Phillips County Courthouse



Here is another building I mentioned earlier this spring, wondering about what happened in the 25 years since I was last in Malta. The courthouse has not been past over for a new building. It is in good shape but you wish they had not added the vines. If unchecked the vines will soon cover the facade and they will eat away on the brick. The real casualty in Malta is the former Carnegie Library, now abandoned and wilting away. Losing that fine neoclassical building will leave a big hole in the town’s heritage fabric.

Ghost towns on Montana’s Soo Line Corridor



I discovered years ago that few Montanans, not to mention Canadians, recognized that the Canada-based Soo Line had extended a spur into northeast Montana in the early 20th century. Some of the towns created in the wake of the railroad remain but most are gone, marked as a spot on the state map but really they are only towns in people’s memories. The state historic preservation office 20 years ago placed Comertown on the National Register. The next town west , Dooley (shown here) is another worthy candidate. In 2005 residents past (and present?) placed a large boulder to mark the town, etching buildings and dates for posterity. Or so they thought. The etchings are already going faint in the harsh wind blown plains.
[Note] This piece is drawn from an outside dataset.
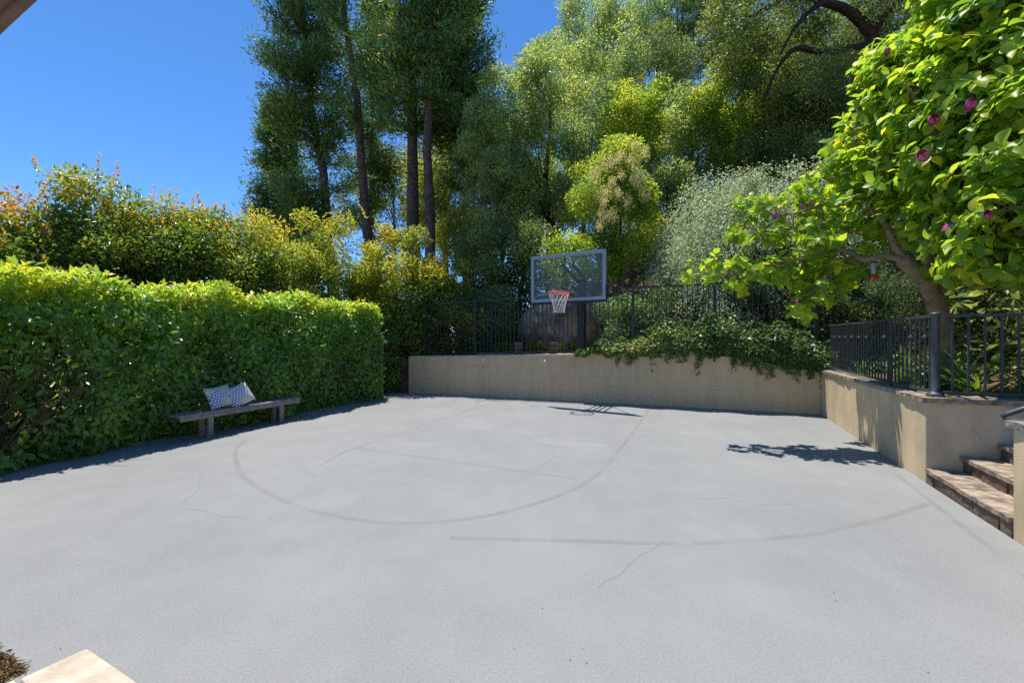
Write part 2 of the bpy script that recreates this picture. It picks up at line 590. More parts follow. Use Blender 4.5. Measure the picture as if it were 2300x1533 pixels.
def clump_leaves(rng, centers, radii, counts, up=0.45, out=0.6, rnd=0.75, droop=0.15, fill=0.45, squash=0.8):
    """leaves scattered through clumps, thicker near the outside"""
    idx = np.repeat(np.arange(len(centers)), counts)
    n = len(idx)
    d = rand_dirs(rng, n)
    r = rng.random(n) ** fill
    R = np.asarray(radii)[idx]
    P = np.asarray(centers)[idx] + d * (r * R)[:, None] * np.array([1, 1, squash])
    N = unit(up * V(0, 0, 1) + out * d + rnd * rand_dirs(rng, n))
    D = unit(0.7 * d + 0.9 * rand_dirs(rng, n) - droop * V(0, 0, 1))
    return P, D, N, idx, d


def lobed_clumps(rng, center, rad, n, shell=0.55, low=-0.75):
    """clump centres in an ellipsoid, crowded towards the outside, uneven"""
    out = []
    rad = np.asarray(rad)
    while len(out) < n:
        d = rand_dirs(rng, 1)[0]
        if d[2] < low:
            continue
        r = (shell + (1 - shell) * rng.random() ** 0.7) * (0.86 + 0.22 * rng.random())
        out.append(np.asarray(center) + d * rad * r)
    return np.array(out)


# ------------------------------------------------------------------ terrain
def hill(t, s):
    """ground height by wall frame coordinates"""
    r = t - WALL_LEN
    if s < 0.13 and r < 0.13:
        return -0.06
    if r >= 0.13 and -5.90 < s < -4.30 and r < 1.75:
        return -0.06                                   # stair well
    z_right = 0.80 + max(0.0, r - 1.3) * 0.42 + max(0.0, r - 5) * 0.25
    k = np.interp(t, [-14, -3, 2, 6, 10, 20], [-0.25, 0.05, 0.34, 0.52, 0.66, 0.70])
    base = np.interp(t, [-3.5, -1.5, 0.0, 9.4], [0.0, 0.55, 0.98, 1.02])
    z_back = base + max(0.0, s - 2.6) * k
    if s < 0.13:
        z = z_right
    elif r < 0:
        z = z_back
    else:
        z = max(0.80, min(1.05, 1.02 - 0.25 * r)) + max(0.0, s - 2.6) * k + max(0.0, r - 1.3) * 0.42
    if t < -0.4 and s < 0.13:
        z = -0.06
    cap = 15.0
    return cap * math.tanh(z / cap) if z > 0 else max(z, -9.0)


def ground_at(x, y):
    d = V(x, y) - CORNER
    det = VB[0] * UR[1] - VB[1] * UR[0]
    r = (d[0] * UR[1] - d[1] * UR[0]) / det
    s = (VB[0] * d[1] - VB[1] * d[0]) / det
    return hill(r + WALL_LEN, s)


def build_terrain():
    ts = [-260, -150, -90, -60, -40, -28, -20, -15, -11, -8, -6, -4.5, -3.5, -2.5, -1.5, -0.42, -0.38] + list(np.arange(0.5, 9.4, 0.7)) + [9.59, 9.61] \
        + list(np.arange(10.0, 11.1, 0.4)) + [11.21, 11.24] + list(np.arange(11.8, 30, 1.0)) + [33, 37, 42, 50, 65, 90, 150, 260]
    ss = [-80, -40, -25, -15, -10, -7, -5.91, -5.89, -5.2, -4.31, -4.29, -4, -3, -2, -1, 0.12, 0.14] + list(np.arange(0.6, 30, 0.8)) + [32, 36, 42, 50, 65, 90, 150, 280]
    rng = np.random.default_rng(3)
    vs = []
    for s in ss:
        for t in ts:
            z = hill(t, s)
            if s > 3.2 or t > WALL_LEN + 1.6:
                z += rng.uniform(-0.09, 0.09)
            vs.append(wp(t, s, z))
    nt_ = len(ts)
    fs = [(i * nt_ + j, i * nt_ + j + 1, (i + 1) * nt_ + j + 1, (i + 1) * nt_ + j) for i in range(len(ss) - 1) for j in range(nt_ - 1)]
    o = MB().add(vs, fs).build('hillside', M['soil'], smooth=False)
    o['kind'] = 'structure'


build_terrain()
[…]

The church remains–but for how much longer?

Listening at Camp Fortunate, 2012



So many of the blogs in the last 3 weeks have spoken of looking and seeing change over a generation. But just as important as close viewing is close listening. The voices of Montana sound different from those of my native Tennessean but I often heard similar tales: themes of community, family challenge, opportunities lost and gained, the heavy hand of power be it capital or the federal presence, and the stories of the deeper past, called intangible by some but oh so tangible to those who touch it, feel it daily. The landscape loses meaning without the voices. The voices are lost without the landscape.
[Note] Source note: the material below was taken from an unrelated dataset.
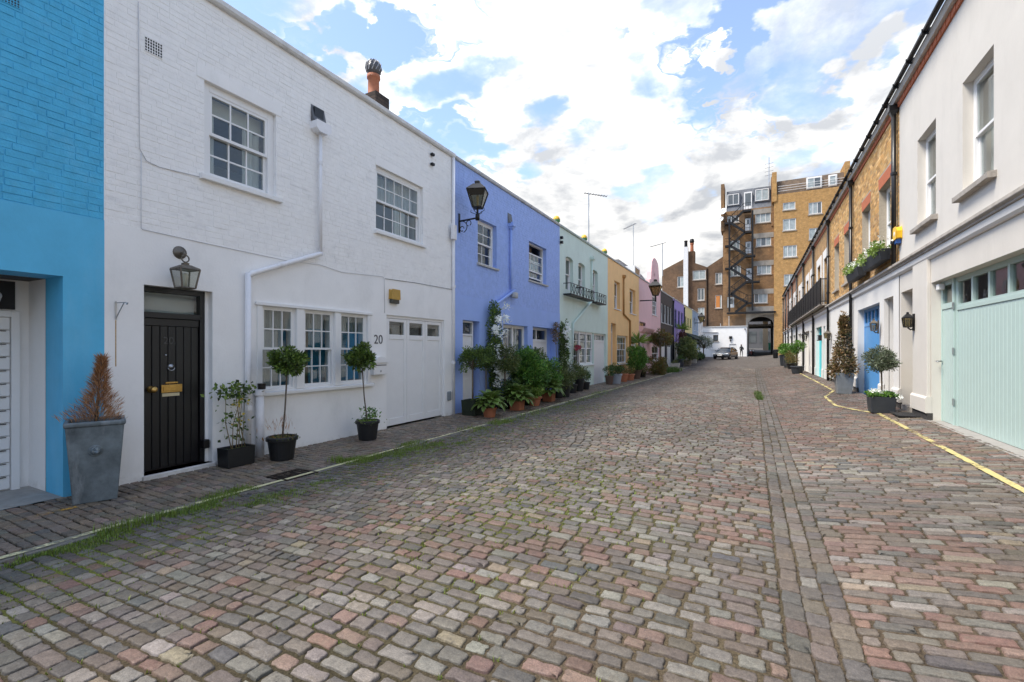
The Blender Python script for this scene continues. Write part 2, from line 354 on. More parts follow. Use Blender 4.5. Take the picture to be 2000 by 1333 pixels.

Ghosts Towns along the Hi-Line


Ghosts Towns along the Hi-Line

In 1984 I began my statewide fieldwork on the Hi-Line with Toole County being among the first stops. Here I encountered Devon, a town name that denotes rural beauty from Great Britain, but here along the Great Northern Railway and U.S. 2 it had become a forgotten place. I soon discovered that many other Devons existed in the region, and I talked about a good many of them in the “Travelers Companion to Montana History” book. Since that time, Don Baker has written “Ghost Towns of the Montana Prairie” that documents even more of these places. Three decades later, my basic question is: how many of these ghosts have now blown away leaving only scattered foundations behind? Those that remain are powerful physical documents of the Homesteading Era, which 100 years ago still held such hope and promise for the region.

Fort Owen 2012



Vast improvement in presentation and interpretation is a very clear trend that I found last year in the southwest corner of Montana. Fort Owen outside of Stevensville was one such place, here under the stewardship of the state. It was good to see improvement over 25 years but at the same time, the story at Fort Owen is BIG and nationally significant, I would claim. And the property today does not do justice to the park. Then there is the danger of development in and around Stevensville completely overwhelming the site. What will be the status of state historic sites and parks in northern Montana?

Then there is the personal side of exploring Montana’s historic landscape. My son Owen is named for this little but important place in a really big country.